Audi a6c7 s-line 2017/18 2.0TDI 190KM Avant, 150k przebieg
Miałem mały wypadek, bardzo niefortunne zdarzenie w drodze na zmianę kół na zimowe. Jestem po operacji i dopiero dziś mogłem wsiąść za kierownicę. Stwierdziłem, że muszę zmienić koła bo od 1 grudnia obowiązek w Szwecji a przy okazji akurat dziś przypruszyło śniegiem i się stało. Prędkość 25-35km/h, poślizg i brak szans na wyratowanie.
Moje pytanie do Was, co zrobić. Nie chcę się pchać w szkodę całkowitą, bo tu na pewno będzie szkoda całkowita, ale Szwedzi wyceniają takie szkody bardzo kiepsko.

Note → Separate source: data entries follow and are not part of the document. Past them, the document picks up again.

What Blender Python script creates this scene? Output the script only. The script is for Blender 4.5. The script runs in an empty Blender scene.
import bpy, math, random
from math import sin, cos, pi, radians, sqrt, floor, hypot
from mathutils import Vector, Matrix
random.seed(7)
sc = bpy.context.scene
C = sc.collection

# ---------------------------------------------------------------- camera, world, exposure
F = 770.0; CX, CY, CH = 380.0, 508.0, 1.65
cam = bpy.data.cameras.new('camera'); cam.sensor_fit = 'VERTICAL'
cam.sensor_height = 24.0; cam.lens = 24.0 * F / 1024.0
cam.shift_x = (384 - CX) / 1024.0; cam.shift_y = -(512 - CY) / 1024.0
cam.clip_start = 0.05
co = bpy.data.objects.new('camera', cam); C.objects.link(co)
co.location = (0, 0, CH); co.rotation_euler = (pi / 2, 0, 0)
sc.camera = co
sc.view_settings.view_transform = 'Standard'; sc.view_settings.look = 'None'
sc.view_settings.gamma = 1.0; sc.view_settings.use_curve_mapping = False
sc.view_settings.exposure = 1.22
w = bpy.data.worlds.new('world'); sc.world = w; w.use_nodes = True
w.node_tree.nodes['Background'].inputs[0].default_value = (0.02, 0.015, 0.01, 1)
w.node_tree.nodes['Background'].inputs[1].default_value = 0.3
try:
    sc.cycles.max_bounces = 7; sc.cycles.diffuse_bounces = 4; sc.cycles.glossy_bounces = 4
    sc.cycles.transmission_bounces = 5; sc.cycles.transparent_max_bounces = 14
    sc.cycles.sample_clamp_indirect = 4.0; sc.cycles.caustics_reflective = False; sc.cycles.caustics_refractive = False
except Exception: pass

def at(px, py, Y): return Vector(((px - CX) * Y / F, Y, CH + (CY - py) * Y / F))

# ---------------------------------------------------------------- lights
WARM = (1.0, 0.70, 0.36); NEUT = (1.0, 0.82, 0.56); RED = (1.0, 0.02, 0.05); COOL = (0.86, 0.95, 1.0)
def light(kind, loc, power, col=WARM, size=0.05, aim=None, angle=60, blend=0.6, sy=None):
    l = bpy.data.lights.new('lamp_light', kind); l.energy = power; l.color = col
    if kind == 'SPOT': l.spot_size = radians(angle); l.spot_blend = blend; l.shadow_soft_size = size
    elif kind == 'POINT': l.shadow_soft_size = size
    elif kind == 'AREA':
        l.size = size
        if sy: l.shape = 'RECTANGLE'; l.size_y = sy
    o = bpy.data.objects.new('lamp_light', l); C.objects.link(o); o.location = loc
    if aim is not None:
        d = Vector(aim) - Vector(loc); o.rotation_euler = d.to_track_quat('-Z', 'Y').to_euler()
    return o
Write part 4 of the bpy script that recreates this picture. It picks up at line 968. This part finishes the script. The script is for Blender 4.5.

Jest ktoś w stanie dać widełki kwoty za naprawę przodu? Prawa strona cała ale lewa dość ucierpiała.
Szkody:
Lewy błotnik, lewa lampa, zderzak przedni, maska, chłodnica, belka przód, poduchy boczne w kabinie, w kierownicy, w kokpicie po stronie pasażera i może coś czego nie widzę, albo nie znam
Ile mógłbym dostać sprzedając samochód w takim stanie bądź ile może wynieść naprawa? Widełki by mnie interesowały, bo nie wiem którą opcję wybrać, co zrobić.